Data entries
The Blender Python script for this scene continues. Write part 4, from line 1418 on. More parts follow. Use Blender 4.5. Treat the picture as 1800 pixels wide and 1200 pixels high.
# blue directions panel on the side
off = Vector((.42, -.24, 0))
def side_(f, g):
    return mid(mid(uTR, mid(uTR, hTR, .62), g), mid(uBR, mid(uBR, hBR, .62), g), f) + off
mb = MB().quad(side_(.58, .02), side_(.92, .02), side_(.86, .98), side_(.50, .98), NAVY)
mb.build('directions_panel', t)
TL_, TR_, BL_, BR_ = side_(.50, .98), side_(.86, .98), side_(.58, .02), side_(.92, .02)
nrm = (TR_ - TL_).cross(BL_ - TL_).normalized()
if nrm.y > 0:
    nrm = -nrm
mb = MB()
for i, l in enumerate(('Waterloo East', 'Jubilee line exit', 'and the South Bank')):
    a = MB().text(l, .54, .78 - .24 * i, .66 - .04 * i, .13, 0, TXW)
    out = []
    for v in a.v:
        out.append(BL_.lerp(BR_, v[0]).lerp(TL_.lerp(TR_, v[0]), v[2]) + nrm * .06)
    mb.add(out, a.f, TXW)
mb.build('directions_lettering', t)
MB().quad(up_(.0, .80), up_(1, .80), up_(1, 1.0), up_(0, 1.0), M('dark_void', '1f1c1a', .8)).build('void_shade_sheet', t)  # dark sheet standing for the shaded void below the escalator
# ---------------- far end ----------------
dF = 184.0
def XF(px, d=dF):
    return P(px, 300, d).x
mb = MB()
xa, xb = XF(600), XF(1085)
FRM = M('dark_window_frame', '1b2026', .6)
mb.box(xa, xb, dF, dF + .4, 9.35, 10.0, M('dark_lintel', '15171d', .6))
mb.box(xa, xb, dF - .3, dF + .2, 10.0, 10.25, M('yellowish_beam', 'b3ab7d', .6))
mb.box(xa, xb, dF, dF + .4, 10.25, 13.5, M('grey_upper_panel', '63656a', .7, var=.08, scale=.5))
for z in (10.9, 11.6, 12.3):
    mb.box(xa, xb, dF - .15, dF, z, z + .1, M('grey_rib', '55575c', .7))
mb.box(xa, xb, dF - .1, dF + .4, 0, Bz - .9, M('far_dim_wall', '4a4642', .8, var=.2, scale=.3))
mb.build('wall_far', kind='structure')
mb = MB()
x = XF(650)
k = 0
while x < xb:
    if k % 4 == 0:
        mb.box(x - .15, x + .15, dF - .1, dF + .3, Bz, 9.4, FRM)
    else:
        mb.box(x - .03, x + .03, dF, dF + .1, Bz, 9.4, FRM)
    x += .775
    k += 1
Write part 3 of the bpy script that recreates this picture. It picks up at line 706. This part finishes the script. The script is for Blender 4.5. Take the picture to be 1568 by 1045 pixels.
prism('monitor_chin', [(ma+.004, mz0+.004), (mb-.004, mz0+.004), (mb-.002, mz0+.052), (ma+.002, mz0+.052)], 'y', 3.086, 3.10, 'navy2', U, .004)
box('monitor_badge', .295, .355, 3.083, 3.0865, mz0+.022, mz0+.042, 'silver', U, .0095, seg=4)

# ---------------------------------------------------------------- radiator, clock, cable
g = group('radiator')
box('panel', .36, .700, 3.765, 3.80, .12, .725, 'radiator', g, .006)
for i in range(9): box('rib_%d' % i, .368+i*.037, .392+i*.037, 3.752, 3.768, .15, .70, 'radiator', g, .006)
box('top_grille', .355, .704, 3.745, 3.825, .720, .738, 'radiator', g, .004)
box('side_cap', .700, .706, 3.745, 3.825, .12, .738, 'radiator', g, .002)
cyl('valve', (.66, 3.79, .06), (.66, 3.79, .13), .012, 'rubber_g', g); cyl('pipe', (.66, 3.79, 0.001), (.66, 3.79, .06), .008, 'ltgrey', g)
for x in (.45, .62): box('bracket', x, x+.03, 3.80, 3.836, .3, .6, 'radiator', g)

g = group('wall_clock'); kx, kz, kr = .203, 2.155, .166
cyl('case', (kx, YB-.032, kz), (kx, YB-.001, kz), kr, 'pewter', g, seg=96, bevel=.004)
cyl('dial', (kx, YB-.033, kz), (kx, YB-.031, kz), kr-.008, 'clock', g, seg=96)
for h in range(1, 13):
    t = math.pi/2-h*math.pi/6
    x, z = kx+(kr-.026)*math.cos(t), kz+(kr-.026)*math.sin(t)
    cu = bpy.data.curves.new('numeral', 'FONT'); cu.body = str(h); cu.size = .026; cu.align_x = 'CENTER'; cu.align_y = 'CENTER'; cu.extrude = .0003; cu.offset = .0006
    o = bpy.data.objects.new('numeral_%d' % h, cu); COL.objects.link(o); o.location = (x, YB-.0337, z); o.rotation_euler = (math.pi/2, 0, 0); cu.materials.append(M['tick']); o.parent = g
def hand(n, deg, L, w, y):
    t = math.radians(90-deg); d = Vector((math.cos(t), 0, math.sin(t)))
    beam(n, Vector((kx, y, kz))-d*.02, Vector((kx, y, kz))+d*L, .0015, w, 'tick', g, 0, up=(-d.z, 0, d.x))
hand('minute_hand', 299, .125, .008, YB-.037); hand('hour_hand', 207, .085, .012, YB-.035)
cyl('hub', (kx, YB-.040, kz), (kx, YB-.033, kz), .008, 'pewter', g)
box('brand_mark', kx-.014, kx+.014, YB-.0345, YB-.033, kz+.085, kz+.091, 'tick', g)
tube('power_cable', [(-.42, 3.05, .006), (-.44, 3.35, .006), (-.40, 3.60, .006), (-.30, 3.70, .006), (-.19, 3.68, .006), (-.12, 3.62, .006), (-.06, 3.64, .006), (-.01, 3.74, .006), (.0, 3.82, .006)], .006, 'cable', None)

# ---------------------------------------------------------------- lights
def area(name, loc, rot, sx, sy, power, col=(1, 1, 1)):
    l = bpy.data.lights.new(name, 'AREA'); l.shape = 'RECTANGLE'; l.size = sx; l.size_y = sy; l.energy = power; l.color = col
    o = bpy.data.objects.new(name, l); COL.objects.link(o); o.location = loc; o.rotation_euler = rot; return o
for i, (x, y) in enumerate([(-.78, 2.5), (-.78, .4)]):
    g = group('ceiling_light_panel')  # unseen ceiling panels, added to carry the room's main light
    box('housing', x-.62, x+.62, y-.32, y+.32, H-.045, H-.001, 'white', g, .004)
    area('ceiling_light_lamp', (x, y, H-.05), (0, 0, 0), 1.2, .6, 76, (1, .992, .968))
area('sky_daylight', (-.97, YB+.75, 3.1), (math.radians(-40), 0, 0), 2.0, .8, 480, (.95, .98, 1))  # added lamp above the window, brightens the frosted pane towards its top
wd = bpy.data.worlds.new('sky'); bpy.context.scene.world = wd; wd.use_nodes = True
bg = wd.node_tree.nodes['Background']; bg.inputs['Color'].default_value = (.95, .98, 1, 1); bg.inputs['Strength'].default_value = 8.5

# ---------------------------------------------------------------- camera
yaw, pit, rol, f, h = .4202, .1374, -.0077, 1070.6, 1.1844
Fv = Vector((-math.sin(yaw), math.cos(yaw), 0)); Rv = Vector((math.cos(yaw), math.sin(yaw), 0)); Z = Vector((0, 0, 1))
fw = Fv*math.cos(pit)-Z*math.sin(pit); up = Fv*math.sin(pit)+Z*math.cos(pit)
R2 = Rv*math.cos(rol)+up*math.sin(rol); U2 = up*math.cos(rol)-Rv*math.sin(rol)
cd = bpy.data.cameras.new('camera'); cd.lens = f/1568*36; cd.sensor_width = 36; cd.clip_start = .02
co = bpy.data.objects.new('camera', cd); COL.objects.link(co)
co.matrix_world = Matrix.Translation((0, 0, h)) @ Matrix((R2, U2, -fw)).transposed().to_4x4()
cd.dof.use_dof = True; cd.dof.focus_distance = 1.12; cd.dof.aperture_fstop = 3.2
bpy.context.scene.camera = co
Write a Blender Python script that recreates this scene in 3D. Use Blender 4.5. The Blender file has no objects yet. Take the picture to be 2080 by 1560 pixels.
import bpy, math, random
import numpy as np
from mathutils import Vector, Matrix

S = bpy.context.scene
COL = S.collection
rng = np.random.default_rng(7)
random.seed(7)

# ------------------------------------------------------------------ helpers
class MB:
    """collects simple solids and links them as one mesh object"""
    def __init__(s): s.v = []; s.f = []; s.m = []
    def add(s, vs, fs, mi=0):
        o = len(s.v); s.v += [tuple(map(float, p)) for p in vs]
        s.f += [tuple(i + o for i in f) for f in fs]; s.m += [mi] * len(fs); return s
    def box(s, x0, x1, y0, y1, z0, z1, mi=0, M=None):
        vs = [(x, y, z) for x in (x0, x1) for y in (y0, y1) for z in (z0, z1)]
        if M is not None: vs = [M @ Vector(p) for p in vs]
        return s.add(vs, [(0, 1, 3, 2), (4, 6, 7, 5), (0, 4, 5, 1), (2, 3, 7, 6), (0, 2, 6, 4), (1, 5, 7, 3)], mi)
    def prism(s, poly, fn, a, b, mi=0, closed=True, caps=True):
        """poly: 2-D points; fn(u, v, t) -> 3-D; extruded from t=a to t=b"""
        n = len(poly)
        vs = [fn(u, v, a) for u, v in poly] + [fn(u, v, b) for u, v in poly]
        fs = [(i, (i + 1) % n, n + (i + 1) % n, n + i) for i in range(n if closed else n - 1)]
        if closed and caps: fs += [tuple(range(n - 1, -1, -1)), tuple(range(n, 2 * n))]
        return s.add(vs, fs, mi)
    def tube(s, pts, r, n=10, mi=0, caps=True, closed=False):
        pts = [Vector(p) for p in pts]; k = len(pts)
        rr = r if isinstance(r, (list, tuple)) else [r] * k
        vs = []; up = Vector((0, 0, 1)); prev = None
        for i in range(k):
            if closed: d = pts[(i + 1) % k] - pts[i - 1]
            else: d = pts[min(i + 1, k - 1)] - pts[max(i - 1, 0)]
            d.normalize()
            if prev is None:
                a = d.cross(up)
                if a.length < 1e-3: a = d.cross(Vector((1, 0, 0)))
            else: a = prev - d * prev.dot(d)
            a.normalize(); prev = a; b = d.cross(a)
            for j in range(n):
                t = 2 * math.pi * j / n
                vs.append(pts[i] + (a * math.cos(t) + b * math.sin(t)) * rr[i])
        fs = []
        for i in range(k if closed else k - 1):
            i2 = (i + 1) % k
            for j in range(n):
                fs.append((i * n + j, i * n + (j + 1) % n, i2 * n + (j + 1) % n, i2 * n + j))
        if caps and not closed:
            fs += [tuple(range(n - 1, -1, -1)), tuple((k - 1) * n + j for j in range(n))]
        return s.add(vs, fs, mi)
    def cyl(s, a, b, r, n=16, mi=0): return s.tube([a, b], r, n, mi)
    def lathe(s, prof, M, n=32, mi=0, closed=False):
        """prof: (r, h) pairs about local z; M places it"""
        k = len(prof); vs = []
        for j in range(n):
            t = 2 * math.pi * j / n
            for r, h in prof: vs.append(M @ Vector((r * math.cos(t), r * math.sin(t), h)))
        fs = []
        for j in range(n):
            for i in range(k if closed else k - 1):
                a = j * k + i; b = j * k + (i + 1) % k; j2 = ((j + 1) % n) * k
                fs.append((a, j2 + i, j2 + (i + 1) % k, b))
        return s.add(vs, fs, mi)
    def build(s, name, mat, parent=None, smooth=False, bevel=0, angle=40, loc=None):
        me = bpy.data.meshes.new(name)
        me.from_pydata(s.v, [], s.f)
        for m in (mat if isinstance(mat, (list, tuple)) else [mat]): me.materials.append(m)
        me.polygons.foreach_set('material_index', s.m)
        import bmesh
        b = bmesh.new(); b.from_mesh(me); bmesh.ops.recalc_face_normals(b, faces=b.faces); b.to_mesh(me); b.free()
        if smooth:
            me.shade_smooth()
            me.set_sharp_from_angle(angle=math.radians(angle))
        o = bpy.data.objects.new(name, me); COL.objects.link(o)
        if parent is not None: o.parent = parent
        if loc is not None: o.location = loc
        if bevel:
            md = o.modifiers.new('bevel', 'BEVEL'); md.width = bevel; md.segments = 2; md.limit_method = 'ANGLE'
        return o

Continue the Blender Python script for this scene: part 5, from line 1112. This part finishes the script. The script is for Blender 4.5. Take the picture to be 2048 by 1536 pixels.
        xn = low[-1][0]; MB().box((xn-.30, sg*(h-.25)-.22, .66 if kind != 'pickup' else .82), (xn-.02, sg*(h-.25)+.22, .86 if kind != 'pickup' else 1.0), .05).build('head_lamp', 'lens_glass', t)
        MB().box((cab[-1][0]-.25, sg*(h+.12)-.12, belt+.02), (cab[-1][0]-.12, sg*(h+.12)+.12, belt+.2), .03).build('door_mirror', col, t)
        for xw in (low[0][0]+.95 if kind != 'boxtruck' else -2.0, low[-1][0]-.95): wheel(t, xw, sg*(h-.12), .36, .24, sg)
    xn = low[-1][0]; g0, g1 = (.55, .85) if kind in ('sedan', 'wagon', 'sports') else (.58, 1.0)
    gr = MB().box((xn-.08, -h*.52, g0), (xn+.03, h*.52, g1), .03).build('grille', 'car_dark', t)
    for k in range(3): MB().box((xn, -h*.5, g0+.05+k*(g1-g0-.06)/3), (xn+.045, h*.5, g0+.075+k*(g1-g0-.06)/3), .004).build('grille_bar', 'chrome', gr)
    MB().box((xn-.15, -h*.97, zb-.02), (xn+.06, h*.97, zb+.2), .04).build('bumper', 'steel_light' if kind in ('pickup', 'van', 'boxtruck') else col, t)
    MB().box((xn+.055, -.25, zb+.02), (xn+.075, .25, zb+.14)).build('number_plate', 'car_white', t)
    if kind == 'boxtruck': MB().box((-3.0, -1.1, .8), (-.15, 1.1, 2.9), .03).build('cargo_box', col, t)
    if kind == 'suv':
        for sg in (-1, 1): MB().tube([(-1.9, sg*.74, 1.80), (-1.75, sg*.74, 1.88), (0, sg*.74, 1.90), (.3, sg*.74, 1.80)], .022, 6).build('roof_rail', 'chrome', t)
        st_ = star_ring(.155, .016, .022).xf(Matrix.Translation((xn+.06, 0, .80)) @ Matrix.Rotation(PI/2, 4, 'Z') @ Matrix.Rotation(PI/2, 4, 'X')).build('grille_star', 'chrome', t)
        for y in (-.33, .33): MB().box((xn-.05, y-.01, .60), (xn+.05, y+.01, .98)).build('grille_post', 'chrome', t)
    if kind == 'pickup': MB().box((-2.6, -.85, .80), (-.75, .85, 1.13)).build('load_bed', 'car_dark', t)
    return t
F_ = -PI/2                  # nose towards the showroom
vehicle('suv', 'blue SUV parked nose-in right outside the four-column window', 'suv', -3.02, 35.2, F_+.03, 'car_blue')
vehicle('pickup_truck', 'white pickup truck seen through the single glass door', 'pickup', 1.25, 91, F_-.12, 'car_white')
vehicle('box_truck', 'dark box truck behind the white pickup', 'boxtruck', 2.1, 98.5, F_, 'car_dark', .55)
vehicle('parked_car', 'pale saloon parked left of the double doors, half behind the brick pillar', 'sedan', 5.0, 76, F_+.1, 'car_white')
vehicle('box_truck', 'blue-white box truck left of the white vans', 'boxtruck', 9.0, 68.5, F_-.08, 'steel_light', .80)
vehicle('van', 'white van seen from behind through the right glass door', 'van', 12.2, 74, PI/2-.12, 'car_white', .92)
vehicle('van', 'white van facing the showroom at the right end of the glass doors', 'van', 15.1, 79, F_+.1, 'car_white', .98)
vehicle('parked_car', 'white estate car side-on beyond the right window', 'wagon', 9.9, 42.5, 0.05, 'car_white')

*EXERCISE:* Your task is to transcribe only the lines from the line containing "Write part 3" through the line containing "U, .0095, seg=4)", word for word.

*TASK SOLUTION:*
Write part 3 of the bpy script that recreates this picture. It picks up at line 706. This part finishes the script. The script is for Blender 4.5. Take the picture to be 1568 by 1045 pixels.
prism('monitor_chin', [(ma+.004, mz0+.004), (mb-.004, mz0+.004), (mb-.002, mz0+.052), (ma+.002, mz0+.052)], 'y', 3.086, 3.10, 'navy2', U, .004)
box('monitor_badge', .295, .355, 3.083, 3.0865, mz0+.022, mz0+.042, 'silver', U, .0095, seg=4)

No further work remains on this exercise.